A Man Under the Influence: Picasso and His Muses
The Vancouver Art Gallery’s (VAG) new Pablo Picasso exhibition offers a fresh perspective on the fabled artist. Picasso: The Artist and His Muses, on view until October 2, 2016, is the most significant show of Picasso’s work ever staged in Vancouver, and explores the influence of Picasso’s complex romantic relationships on his art.
The exhibition begins in early 20th-century Paris, taking visitors on a chronological journey through the lives and personalities of six women: Fernande Olivier, Olga Khokhlova, Marie-Thérèse Walter, Dora Maar, Françoise Gilot and Jacqueline Roque. Many visitors will recognize the women from Picasso’s most famous works — several of which are on display here. The exhibition highlights the roles each played as key influences not only in the artist’s personal life, but also in the evolution of his career.

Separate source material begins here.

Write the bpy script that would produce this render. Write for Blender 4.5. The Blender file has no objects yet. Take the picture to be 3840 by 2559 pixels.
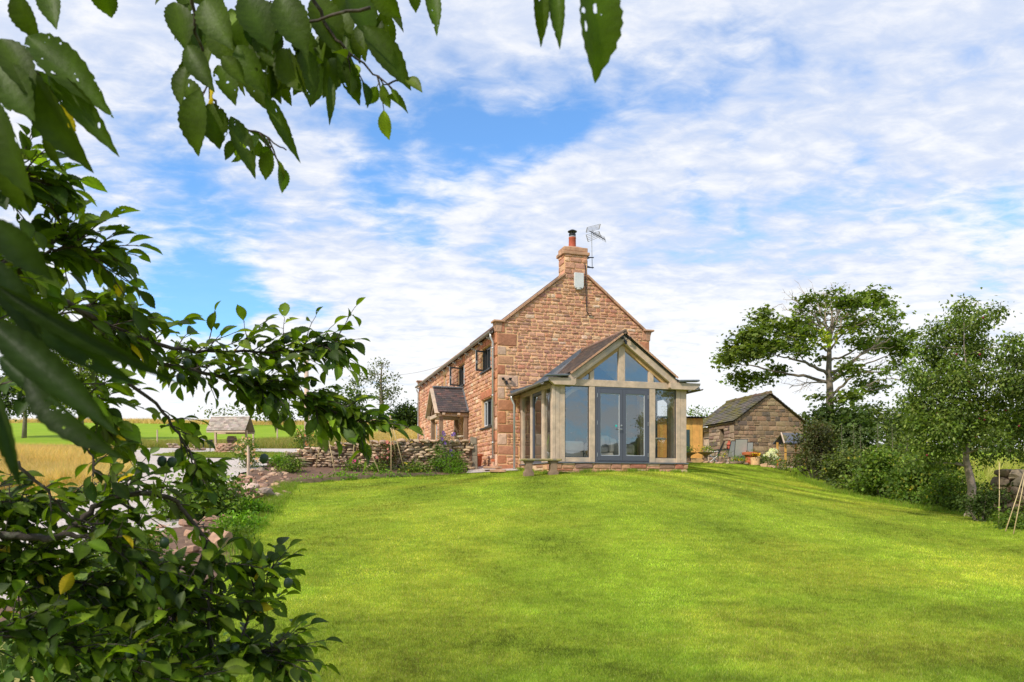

Roughly three years in the making, Picasso: The Artist and His Muses was created by Art Centre Basel, in collaboration with the VAG. The show features 60 works from 37 lenders around the world — including 26 oil paintings — making this the largest number of Picasso paintings ever assembled in Vancouver.
“This exhibition examines Picasso’s work in a way that hasn’t been looked at before,” said VAG curator Ian Thom in an interview with NGC Magazine. “Picasso’s romantic life was very complicated. He was married to his first wife, Olga Khokhlova, until she died, so he was not free to marry anyone else during that period. His relationships with Marie-Thérèse Walter and the others continued regardless, including Picasso having children with three of the women.”
Three of the works in the show are on loan from the national collection: Woman in a Hat with Flowers (1944), Weeping Woman (1937), and Marie-Thérèse's Face (1928). Woman in a Hat with Flowers is believed to be a portrait of Picasso’s mistress Dora Maar, with whom he had a relationship from 1936 to 1944. Marr, an artist in her own right, was deeply influential to Picasso professionally, helping him cement his relationship with the Surrealists, which altered the style of his work.
“Once Picasso added something to his artistic vocabulary, that material became available to him in his later work,” says Thom. “Dora Maar was particularly influential in that regard.” It was Marr who documented the creation of Picasso’s famous mural Guernica (1937), his depiction of the German bombing of the Basque town of Guernica during the Spanish Civil War. Weeping Woman is one in a series of portraits of Maar, and is generally regarded as a continuation of the theme Picasso depicted in Guernica.
Marie-Thérèse's Face is a small lithograph from shortly after Picasso and Marie-Thérèse Walter became romantically involved in 1927. Walter was 17 when the relationship started and Picasso, 45, was still living with his first wife. The lithograph shows an extreme close-up of Walter’s face. “It celebrates how extraordinarily enchanted Picasso was with her,” said Thom.
The VAG isn’t the first to stage an exhibition focusing on the women Picasso painted, sculpted and drew. “But it has never before been expressed explicitly that women influenced his work,” says Thom. “As each woman comes into his life, it evokes a change to the figure. The exhibition reveals how critically important these women were in the artist’s life, and delves into the subject of a woman in the woman’s body as a principal subject in Picasso’s work.”
The National Gallery is staging its own Picasso exhibition this summer: Picasso: Man and Beast. The Vollard Suite of Prints. The Vollard Suite consists of 100 prints, and is one of the treasures of the national collection. Currently on view until September 5, this exhibition represents the first time in 60 years that all 100 prints in the series have been shown together. Marie-Thérèse Walter was the inspiration for many of Picasso’s Vollard Suite etchings.
Picasso: The Artist and His Muses is on view at the Vancouver Art Gallery until October 2, 2016. Picasso: Man and Beast. The Vollard Suite of Prints is on view at the National Gallery of Canada until September 5, 2016.